Inner-layer intensities for the flat-plate turbulent boundary layer combining a predictive wall-model with large-eddy simulations

Abstract

Time series velocity signals obtained from large-eddy simulations (LES) within the logarithmic region of the zero-pressure gradient turbulent boundary layer over a smooth wall are used in combination with an empirical, predictive inner-outer wall model [I. Marusic, R. Mathis, and N. Hutchins, “Predictive model for wall-bounded turbulent flow,” Science 329, 193 (2010)10.1126/science.1188765] to calculate the statistics of the fluctuating streamwise velocity in the inner region.

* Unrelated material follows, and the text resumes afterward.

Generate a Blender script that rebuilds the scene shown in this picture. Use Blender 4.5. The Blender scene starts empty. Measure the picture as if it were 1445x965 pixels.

Results, including spectra and moments up to fourth order, are compared with equivalent predictions using experimental time series, as well as with direct experimental measurements at Reynolds numbers Reτ = 7300, 13 600, and 19 000. The LES combined with the wall model are then used to extend the inner-layer predictions to Reynolds numbers Reτ = 62 000, 100 000, and 200 000 that lie within a gap in log (Reτ) space between laboratory measurements and surface-layer, atmospheric experiments. The present results support a loglike increase in the near-wall peak of the streamwise turbulence intensities with Reτ and also provide a means of extending LES results at large Reynolds numbers to the near-wall region of wall-bounded turbulent flows.